Friday, June 7, 2013

Spinning the Data on the Non-Recovery in Spain

On June 1, Spanish prime minister Mariano Rajoy Promised Encouraging Jobless Figures.

Employment Improvement Seasonal Mirage

The results are in and Eurointelligence reports Encouraging Figures Nothing But a Seasonal Mirage.
The Spanish government can hardly contain its glee over seasonal (un)employment improvements

Spain's Social Security administration released its May data on registered employment and unemployment, which PM Mariano Rajoy had anticipated over the weekend would be "encouraging". In comparison with April the headline figures were 98,000 fewer registered unemployed, and 135,000 more registered workers, reports El Economista.

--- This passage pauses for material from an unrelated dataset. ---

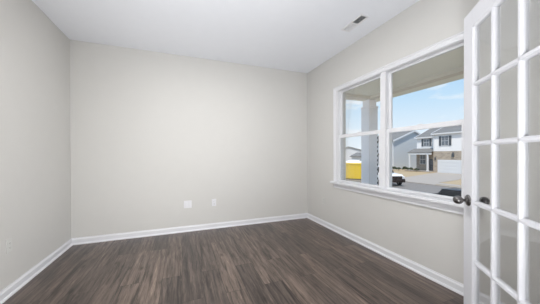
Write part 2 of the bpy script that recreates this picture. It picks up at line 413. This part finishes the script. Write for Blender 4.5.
outlet('wall_outlet', (XL, 2.632, .427), math.pi/2, 'faint wall-coloured outlet low on the left wall', 'ivory')

# ------------------------------------------------------------------ ceiling vent
v = empty('ceiling_vent', (1.906, 2.165, H)); tag(v, 'white two-way ceiling air vent, its near half dark', 'air vent')
f = MB(); lw, ll = .040, .150; fw_ = .022
f.box(-lw-fw_, -lw, -ll-fw_, ll+fw_, -.009, 0, .003).box(lw, lw+fw_, -ll-fw_, ll+fw_, -.009, 0, .003)
f.box(-lw, lw, -ll-fw_, -ll, -.009, 0, .003).box(-lw, lw, ll, ll+fw_, -.009, 0, .003).box(-lw, lw, -.005, .005, -.008, -.001)
f.build('vent_frame', 'vent', v)
MB().box(-lw, lw, -ll, ll, -.0012, 0).build('duct_shade_plate', 'duct', v)  # flat dark plate standing in for the shaded duct behind the louvers
for k in range(12):
    for side in (-1, 1):
        yc = side*(.014+k*.0115)
        s = MB(); hgt = .0075
        if side < 0: pr = [(yc+.0035, -.0085), (yc+.0043, -.0085), (yc-.0027, -.0012), (yc-.0035, -.0012)]
        else: pr = [(yc-.0062, -.0085), (yc-.0052, -.0085), (yc+.0062, -.0012), (yc+.0052, -.0012)]
        if side < 0: pr = [(yc-.0050, -.0085), (yc-.0042, -.0085), (yc+.0050, -.0030), (yc+.0042, -.0030)]
        else: pr = [(yc+.0026, -.0066), (yc+.0018, -.0066), (yc-.0024, -.0038), (yc-.0016, -.0038)]
        s.prism(pr, -lw, lw, 'x').build('louver', 'vent' if side > 0 else 'vent', v)

# ------------------------------------------------------------------ ceiling lamp at the centre of the room
LX, LY = .43, 1.95
lamp = empty('ceiling_lamp', (LX, LY, H)); tag(lamp, 'round white flush ceiling lamp at the centre of the room', 'ceiling lamp')
MB().lathe([(.165, 0), (.165, -.014), (.158, -.022), (.140, -.022)], Matrix.Identity(4), 36).build('lamp_base', 'vent', lamp, True)
em = bpy.data.materials.new('lit_diffuser'); em.use_nodes = True
b = em.node_tree.nodes['Principled BSDF']; b.inputs['Base Color'].default_value = (.9, .9, .9, 1)
b.inputs['Emission Color'].default_value = (1, .985, .97, 1); b.inputs['Emission Strength'].default_value = 172
M['lit'] = em
pr = [(.140, -.022)]
for i in range(1, 9):
    a = math.pi/2*i/8; pr.append((.140*math.cos(a), -.021-.010*math.sin(a)))
MB().lathe(pr, Matrix.Identity(4), 36).build('lamp_shade', 'lit', lamp, True)

# ------------------------------------------------------------------ porch
porch = tag(MB().box(XR+T, 3.95, -2.0, 4.1, -.30, -.14).build('porch_floor', 'concrete'), 'concrete porch floor outside the window', 'porch floor', 'structure')
tag(MB().box(XR+T, 4.25, -2.0, 4.15, 2.415, 2.51).build('porch_ceiling', 'pceil'), 'beige porch ceiling above the window', 'porch ceiling', 'structure')
tag(MB().box(3.66, 3.80, -2.0, 3.72, 2.355, 2.415).box(XR+T, 3.80, 3.72, 3.86, 2.355, 2.415).build('trim_5', 'beam'), 'almond porch beam running along the edge of the porch ceiling', 'porch beam', 'structure')
pc = empty('porch_column', (3.778, 3.843, -.14)); tag(pc, 'square grey porch column seen through the far window', 'column')
MB().box(-.118, .118, -.118, .118, .16, 2.18+.14, .006).build('shaft', 'column', pc)
MB().box(-.098, .098, -.098, .098, 2.22+.14, 2.355+.14, .004).build('neck', 'column', pc)
MB().box(-.125, .125, -.125, .125, 2.18+.14, 2.22+.14, .006).build('collar', 'column', pc)
MB().box(-.14, .14, -.14, .14, 0, .16, .008).build('plinth', 'column', pc)

# ------------------------------------------------------------------ ground and street
G = -1.92; OG = -2.25
def poly(name, pts, z, m, label, cat, th=.04):
    t = MB(); t.prism(pts, z-th, z, 'z'); return tag(t.build(name, m), label, cat, 'structure')
poly('ground', [(8, -60), (160, -60), (160, 160), (8, 160)], G-.03, 'lawn', 'dry tan lawn across the street', 'lawn', .3)
w = MB(); w.prism([(XR+T, -.30), (3.95, -.30), (8.2, G-.03), (8.2, G-.33), (XR+T, G-.33)], -40, 60, 'y')
tag(w.build('ground_bank', 'lawn'), 'dry grass bank falling from the porch to the street', 'lawn', 'structure')
poly('street', [(11.5, -60), (23.5, -60), (23.5, 160), (11.5, 160)], G-.01, 'asphalt', 'grey asphalt street outside', 'street')
poly('curb', [(23.5, -60), (23.75, -60), (23.75, 160), (23.5, 160)], G+.08, 'concrete', 'pale concrete kerb along the far side of the street', 'kerb', .12)
poly('sidewalk', [(24.9, -60), (26.2, -60), (26.2, 160), (24.9, 160)], G, 'concrete', 'pale concrete pavement across the street', 'pavement')
poly('driveway', [(23.7, 15.6), (26.2, 16.8), (31.4, 17.8), (41.3, 21.3), (41.3, 26.5), (38.0, 25.4), (29.0, 22.7), (26.2, 22.0), (23.7, 22.6)], G+.005, 'concrete', 'pale concrete driveway leading to the white garage door', 'driveway')

# ------------------------------------------------------------------ houses
def gable(m, x0, x1, y0, y1, z0, z1, ridge, along, ov=.3, th=.18):
    """two roof slabs; ridge runs along the given axis"""
    if along == 'y':
        xm = (x0+x1)/2; k = (ridge-z1)/(xm-x0)
        for a, b in ((x0-ov, xm), (x1+ov, xm)):
            za = z1-k*ov
            m.prism([(a, za), (b, ridge), (b, ridge+th), (a, za+th)], y0-ov, y1+ov, 'y')
    else:
        ym = (y0+y1)/2; k = (ridge-z1)/(ym-y0)
        for a, b in ((y0-ov, ym), (y1+ov, ym)):
            za = z1-k*ov
            m.prism([(a, za), (b, ridge), (b, ridge+th), (a, za+th)], x0-ov, x1+ov, 'x')
def house_window(par, o, x, y0, y1, z0, z1, shut=0.0):
    """window in a front facing -x"""
    ox, oy, oz = o; f = MB()
    f.box(x-.06-ox, x+.02-ox, y0-.08-oy, y1+.08-oy, z0-.08-oz, z1+.08-oz)
    fo = f.build('window', 'hwhite', par)
    ym = (y0+y1)/2; zm = (z0+z1)/2
    g = MB()
    for a, b in ((y0, ym-.03), (ym+.03, y1)):
        for c, d in ((z0, zm-.03), (zm+.03, z1)): g.box(x-.08-ox, x-.05-ox, a-oy, b-oy, c-oz, d-oz)
    g.build('pane', 'pane', fo)
    if shut:
        for a, b in ((y0-.1-shut, y0-.1), (y1+.1, y1+.1+shut)):
            MB().box(x-.09-ox, x+.01-ox, a-oy, b-oy, z0-.05-oz, z1+.05-oz).build('shutter', 'shutter', par)

# white two-storey house opposite
O = (41, 25, OG)
hs = empty('house', (41, 25.13, G)); tag(hs, 'white two-storey house with stone front and white garage door across the street', 'house')
def hb(m, x0, x1, y0, y1, z0, z1, bev=0): m.box(x0-O[0], x1-O[0], y0-O[1], y1-O[1], z0-O[2], z1-O[2], bev); return m
GX, LXF = 41.0, 42.0
w = MB(); hb(w, GX, 50, 20.2, 26.9, 1.38, 4.40); hb(w, LXF, 50, 26.9, 30.7, 1.38, 4.0)
hb(w, LXF+.02, 50, 26.9, 30.7, OG, 1.38)
for yy in (20.2, 26.8): w.prism([(GX-O[0], 4.40-OG), (50-O[0], 4.40-OG), (45.5-O[0], 6.2-OG)], yy-O[1], yy+.1-O[1], 'y')
for yy in (30.6,): w.prism([(LXF-O[0], 4.0-OG), (50-O[0], 4.0-OG), (46-O[0], 5.75-OG)], yy-O[1], yy+.1-O[1], 'y')
w.build('upper_wall', 'siding', hs)
w = MB(); hb(w, GX-.06, 50, 20.2, 26.96, OG, 1.38); hb(w, LXF-.06, LXF+.02, 26.9, 30.76, OG, 1.38); w.build('stone_wall', 'stone', hs)
rf = MB(); gable(rf, GX-O[0], 50-O[0], 20.2-O[1], 26.9-O[1], 0, 4.40-OG, 6.2-OG, 'y', .25); rf.build('roof', 'shingle', hs)
rf = MB(); gable(rf, LXF-O[0], 50-O[0], 27.2-O[1], 30.7-O[1], 0, 4.0-OG, 5.75-OG, 'y', .25); rf.build('roof', 'shingle', hs)
tr = MB()
for (xa, za, xm, zm, yy) in ((GX-.25, 4.30, 45.5, 6.20, 27.17), (LXF-.25, 3.89, 46, 5.75, 30.97)):
    tr.prism([(xa-O[0], za-.12-OG), (xm-O[0], zm-.12-OG), (xm-O[0], zm+.2-OG), (xa-O[0], za+.2-OG)], yy-O[1]-.06, yy+.05-O[1], 'y')
hb(tr, GX-.33, GX-.22, 19.95, 27.2, 4.22, 4.44); hb(tr, LXF-.33, LXF-.22, 27.0, 31.0, 3.82, 4.04)
hb(tr, GX-.05, GX+.05, 26.75, 26.95, 1.4, 4.3)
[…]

However, stripped of seasonal effects the data are much less impressive. Corrected for seasonality, registered unemployment decreased by all of 265 people. On a year-on-year basis, registered unemployment grew by 177,000. The government has embarked on a campaign to paint the data as evidence of the start of the economic recovery and proof that the government's economic reforms, notably its easing of dismissal rules, are working to create jobs. To be fair, the reduction in registered unemployment in May is typically half the size observed this month.
Reasonably Valid Comparisons

Here are a couple of reasonably valid statistical comparisons.

  1. This time period vs. the same time period in prior years
  2. Continual seasonally adjusted number comparisons

Each method has its proponents.

What every economist on the planet would correctly object to making non-seasonally adjusted short-term comparisons, just like Rajoy did.